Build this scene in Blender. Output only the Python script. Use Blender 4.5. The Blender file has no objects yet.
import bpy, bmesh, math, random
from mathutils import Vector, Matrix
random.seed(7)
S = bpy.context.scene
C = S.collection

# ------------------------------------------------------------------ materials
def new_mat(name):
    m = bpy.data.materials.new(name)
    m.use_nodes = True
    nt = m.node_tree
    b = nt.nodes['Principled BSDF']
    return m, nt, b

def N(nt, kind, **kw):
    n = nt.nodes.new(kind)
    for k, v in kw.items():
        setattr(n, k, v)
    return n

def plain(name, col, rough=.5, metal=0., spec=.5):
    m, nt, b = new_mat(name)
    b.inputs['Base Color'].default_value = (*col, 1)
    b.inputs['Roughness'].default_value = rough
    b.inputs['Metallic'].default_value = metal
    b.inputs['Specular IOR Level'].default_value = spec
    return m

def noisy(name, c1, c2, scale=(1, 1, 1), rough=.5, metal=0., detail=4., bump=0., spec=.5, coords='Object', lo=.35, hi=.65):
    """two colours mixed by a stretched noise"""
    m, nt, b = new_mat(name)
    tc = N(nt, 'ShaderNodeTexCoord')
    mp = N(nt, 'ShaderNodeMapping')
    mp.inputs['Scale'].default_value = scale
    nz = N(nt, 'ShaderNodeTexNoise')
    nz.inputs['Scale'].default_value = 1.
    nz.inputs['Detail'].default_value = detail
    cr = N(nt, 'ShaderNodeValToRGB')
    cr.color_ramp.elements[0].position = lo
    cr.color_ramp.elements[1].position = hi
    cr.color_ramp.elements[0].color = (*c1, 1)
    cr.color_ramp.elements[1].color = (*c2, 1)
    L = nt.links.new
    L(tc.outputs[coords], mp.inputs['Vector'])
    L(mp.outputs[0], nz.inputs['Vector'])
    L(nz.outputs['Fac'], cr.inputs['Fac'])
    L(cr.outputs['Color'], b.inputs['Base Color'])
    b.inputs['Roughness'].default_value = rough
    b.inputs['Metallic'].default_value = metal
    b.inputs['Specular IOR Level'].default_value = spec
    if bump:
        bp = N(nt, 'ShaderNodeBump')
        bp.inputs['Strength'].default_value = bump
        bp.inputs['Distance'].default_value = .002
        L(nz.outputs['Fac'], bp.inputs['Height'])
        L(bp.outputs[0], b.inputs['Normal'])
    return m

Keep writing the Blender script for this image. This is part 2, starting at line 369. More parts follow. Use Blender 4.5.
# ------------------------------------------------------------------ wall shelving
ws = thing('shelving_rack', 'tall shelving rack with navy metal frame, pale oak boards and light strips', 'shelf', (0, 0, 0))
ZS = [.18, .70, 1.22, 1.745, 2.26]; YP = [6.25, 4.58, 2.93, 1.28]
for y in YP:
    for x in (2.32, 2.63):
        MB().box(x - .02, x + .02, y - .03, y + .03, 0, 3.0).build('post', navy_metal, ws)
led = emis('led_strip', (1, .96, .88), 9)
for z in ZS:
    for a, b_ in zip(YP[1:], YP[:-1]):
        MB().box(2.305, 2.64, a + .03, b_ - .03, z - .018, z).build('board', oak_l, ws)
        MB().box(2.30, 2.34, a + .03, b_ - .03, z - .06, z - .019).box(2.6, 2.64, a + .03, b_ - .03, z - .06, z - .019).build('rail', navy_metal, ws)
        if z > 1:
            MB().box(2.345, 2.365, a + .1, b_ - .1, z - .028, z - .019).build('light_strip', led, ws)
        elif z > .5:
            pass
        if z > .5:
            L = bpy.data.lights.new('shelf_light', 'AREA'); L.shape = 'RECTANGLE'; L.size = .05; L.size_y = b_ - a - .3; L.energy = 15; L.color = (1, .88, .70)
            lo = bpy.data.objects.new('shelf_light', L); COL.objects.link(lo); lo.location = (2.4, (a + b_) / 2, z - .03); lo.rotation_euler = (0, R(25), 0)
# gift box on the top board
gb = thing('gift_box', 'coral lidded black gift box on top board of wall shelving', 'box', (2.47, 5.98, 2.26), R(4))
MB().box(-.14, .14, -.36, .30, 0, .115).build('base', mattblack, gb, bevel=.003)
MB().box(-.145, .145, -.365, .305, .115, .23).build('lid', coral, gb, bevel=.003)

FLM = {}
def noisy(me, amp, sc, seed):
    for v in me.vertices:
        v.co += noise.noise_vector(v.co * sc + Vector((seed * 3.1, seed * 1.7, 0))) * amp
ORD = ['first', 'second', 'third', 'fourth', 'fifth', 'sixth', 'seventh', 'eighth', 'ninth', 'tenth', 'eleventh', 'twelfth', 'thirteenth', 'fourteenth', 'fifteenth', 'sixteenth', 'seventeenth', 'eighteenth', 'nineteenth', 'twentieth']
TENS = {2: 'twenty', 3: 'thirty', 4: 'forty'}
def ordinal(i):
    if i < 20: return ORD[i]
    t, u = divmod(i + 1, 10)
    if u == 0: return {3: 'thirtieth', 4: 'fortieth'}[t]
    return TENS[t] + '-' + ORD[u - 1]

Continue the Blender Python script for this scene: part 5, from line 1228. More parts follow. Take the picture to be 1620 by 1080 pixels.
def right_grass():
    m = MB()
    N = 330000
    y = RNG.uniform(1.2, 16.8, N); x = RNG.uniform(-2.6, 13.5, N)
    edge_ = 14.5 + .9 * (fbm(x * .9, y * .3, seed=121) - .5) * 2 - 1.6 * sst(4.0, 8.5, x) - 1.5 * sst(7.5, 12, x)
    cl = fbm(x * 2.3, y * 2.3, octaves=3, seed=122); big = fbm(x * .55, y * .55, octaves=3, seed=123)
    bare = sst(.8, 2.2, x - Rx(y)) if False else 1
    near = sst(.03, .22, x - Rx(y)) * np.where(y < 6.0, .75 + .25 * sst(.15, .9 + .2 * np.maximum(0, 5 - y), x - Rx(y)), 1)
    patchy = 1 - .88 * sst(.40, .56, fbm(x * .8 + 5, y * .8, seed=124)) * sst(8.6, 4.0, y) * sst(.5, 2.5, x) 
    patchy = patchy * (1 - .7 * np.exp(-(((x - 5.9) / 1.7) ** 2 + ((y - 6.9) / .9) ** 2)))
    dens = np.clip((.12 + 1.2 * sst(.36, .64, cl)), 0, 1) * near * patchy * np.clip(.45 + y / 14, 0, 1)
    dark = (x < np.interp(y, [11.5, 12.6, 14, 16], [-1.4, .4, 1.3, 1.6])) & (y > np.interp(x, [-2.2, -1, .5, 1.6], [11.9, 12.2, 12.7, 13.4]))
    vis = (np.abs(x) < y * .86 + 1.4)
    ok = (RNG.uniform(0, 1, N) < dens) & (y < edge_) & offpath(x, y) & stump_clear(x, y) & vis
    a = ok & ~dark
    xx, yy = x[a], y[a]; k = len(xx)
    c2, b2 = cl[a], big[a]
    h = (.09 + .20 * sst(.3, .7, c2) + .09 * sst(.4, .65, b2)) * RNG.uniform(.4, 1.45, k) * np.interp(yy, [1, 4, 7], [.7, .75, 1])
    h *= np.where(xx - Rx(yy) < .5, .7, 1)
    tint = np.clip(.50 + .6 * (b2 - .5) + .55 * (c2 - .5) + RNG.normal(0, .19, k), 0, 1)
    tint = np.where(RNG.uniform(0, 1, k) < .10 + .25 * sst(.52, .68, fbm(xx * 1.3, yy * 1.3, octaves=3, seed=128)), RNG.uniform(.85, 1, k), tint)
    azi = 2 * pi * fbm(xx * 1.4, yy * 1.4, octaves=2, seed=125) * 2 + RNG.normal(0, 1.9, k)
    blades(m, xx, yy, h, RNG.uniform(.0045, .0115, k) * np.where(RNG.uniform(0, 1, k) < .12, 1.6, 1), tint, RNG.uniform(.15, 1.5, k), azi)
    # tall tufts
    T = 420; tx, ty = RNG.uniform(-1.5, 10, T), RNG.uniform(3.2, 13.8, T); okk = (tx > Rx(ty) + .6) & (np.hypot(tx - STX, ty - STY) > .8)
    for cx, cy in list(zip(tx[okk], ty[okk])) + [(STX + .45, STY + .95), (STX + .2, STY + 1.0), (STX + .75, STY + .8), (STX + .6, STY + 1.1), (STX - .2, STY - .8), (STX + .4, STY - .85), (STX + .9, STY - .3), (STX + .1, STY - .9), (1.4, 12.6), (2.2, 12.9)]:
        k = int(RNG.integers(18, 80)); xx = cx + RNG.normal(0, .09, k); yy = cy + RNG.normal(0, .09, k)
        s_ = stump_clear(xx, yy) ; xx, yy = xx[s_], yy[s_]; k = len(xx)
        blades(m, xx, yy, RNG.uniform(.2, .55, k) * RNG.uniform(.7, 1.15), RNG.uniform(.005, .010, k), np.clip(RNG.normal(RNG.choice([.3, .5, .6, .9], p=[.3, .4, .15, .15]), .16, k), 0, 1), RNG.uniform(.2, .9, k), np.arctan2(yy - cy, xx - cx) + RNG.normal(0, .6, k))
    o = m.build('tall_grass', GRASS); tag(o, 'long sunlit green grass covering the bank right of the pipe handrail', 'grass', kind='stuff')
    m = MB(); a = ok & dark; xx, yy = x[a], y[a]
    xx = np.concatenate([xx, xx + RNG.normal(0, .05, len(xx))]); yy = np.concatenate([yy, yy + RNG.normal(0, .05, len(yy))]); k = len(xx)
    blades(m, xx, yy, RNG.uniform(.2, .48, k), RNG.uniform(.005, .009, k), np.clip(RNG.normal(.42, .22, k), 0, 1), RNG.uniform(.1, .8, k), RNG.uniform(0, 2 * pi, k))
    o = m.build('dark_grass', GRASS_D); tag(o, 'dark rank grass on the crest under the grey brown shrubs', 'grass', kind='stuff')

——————

Word for word, quote the lines of the material from the first line through the line with "C = S.collection", both ends included.

Build this scene in Blender. Output only the Python script. Use Blender 4.5. The Blender file has no objects yet.
import bpy, bmesh, math, random
from mathutils import Vector, Matrix
random.seed(7)
S = bpy.context.scene
C = S.collection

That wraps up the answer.